_WHAT YOU WILL DO_. Reproduce exactly the opening lines of the listing, stopping after the line that contains "bm, M['black_soft'], t)" and including it.

-- start of DATASET RECORDS --

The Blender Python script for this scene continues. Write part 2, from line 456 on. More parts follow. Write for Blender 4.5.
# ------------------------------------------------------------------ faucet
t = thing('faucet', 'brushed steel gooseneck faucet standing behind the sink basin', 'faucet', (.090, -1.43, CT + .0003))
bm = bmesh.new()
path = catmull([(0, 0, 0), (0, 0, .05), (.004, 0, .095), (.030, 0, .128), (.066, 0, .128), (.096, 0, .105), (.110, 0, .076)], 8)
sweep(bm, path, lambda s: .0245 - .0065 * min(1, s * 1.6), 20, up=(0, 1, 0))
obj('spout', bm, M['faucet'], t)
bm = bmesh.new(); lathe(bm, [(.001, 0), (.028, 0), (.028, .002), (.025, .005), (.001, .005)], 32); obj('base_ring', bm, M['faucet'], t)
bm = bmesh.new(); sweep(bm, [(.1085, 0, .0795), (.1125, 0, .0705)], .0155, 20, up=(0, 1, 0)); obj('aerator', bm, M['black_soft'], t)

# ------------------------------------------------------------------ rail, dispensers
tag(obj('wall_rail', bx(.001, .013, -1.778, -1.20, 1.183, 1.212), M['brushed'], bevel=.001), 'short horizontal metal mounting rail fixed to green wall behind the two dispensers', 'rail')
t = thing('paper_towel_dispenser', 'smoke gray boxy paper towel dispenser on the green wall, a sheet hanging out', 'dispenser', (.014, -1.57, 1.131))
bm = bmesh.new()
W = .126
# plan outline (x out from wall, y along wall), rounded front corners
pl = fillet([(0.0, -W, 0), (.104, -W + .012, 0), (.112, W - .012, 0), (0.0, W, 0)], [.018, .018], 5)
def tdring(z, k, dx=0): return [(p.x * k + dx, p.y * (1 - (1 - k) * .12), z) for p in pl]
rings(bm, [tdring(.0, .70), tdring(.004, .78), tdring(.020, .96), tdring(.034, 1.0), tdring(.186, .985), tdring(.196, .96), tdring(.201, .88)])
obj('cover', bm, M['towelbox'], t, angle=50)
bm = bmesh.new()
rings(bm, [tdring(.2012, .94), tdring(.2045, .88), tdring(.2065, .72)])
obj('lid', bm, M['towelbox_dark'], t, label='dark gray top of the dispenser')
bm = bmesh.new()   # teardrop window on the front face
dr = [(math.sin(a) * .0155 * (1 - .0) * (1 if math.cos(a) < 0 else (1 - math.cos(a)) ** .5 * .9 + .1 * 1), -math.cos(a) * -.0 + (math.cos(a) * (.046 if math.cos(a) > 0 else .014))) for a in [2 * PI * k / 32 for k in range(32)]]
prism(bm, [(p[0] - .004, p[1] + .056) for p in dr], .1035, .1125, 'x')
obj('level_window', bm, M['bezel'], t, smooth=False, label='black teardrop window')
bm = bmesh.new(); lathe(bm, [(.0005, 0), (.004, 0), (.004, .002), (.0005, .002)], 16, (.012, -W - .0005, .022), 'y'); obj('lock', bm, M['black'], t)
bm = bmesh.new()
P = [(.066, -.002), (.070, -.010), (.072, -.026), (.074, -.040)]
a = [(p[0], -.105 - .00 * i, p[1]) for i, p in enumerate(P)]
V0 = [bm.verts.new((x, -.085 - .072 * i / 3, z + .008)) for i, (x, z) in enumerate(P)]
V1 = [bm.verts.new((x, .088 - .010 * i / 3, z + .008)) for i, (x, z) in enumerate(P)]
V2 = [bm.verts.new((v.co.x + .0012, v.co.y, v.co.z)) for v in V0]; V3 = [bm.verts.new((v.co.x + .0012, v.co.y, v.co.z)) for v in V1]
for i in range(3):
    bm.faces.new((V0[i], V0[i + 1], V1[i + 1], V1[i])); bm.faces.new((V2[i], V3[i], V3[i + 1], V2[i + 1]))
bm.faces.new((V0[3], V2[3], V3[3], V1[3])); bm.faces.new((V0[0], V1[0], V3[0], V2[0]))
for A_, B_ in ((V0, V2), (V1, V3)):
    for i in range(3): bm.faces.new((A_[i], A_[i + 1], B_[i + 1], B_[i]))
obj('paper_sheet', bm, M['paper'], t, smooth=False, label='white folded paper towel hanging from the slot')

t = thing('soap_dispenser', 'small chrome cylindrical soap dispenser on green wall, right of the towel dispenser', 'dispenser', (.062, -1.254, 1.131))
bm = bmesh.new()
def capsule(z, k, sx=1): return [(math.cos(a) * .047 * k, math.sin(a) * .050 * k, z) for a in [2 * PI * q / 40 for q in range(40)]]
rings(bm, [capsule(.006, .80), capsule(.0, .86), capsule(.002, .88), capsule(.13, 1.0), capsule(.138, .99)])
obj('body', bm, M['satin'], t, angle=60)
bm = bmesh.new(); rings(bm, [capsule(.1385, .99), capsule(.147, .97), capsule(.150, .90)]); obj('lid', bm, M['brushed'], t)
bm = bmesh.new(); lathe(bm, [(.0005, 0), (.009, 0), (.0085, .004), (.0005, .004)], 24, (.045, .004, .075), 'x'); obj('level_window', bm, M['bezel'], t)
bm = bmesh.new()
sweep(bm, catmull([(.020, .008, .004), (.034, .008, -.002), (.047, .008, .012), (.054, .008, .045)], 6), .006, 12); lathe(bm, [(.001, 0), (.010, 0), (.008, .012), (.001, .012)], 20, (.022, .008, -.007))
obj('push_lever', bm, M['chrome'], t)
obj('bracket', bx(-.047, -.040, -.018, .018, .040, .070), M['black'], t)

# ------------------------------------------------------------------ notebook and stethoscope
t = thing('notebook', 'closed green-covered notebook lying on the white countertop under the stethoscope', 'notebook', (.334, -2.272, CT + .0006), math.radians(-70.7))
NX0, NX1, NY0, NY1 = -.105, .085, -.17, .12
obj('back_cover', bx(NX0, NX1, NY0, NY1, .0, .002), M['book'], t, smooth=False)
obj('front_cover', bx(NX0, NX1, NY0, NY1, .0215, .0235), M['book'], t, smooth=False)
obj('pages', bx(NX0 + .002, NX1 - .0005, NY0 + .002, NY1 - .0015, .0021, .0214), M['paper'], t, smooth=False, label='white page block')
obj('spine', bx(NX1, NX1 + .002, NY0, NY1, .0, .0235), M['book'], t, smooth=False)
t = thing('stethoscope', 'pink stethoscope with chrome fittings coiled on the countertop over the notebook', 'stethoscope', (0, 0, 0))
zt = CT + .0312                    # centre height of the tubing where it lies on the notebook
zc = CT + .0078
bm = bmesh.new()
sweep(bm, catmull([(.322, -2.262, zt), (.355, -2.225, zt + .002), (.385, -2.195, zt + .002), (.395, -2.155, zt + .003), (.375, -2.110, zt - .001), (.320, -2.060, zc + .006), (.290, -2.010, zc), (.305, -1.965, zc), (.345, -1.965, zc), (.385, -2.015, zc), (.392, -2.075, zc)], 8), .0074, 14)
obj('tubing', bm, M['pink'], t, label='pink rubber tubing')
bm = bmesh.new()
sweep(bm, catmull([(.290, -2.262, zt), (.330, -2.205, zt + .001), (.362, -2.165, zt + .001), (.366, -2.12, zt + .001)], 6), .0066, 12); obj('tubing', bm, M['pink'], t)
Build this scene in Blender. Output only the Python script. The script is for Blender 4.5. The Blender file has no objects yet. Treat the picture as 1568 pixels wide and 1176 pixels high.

-- end of DATASET RECORDS --

_REPLY_.
The Blender Python script for this scene continues. Write part 2, from line 456 on. More parts follow. Write for Blender 4.5.
# ------------------------------------------------------------------ faucet
t = thing('faucet', 'brushed steel gooseneck faucet standing behind the sink basin', 'faucet', (.090, -1.43, CT + .0003))
bm = bmesh.new()
path = catmull([(0, 0, 0), (0, 0, .05), (.004, 0, .095), (.030, 0, .128), (.066, 0, .128), (.096, 0, .105), (.110, 0, .076)], 8)
sweep(bm, path, lambda s: .0245 - .0065 * min(1, s * 1.6), 20, up=(0, 1, 0))
obj('spout', bm, M['faucet'], t)
bm = bmesh.new(); lathe(bm, [(.001, 0), (.028, 0), (.028, .002), (.025, .005), (.001, .005)], 32); obj('base_ring', bm, M['faucet'], t)
bm = bmesh.new(); sweep(bm, [(.1085, 0, .0795), (.1125, 0, .0705)], .0155, 20, up=(0, 1, 0)); obj('aerator', bm, M['black_soft'], t)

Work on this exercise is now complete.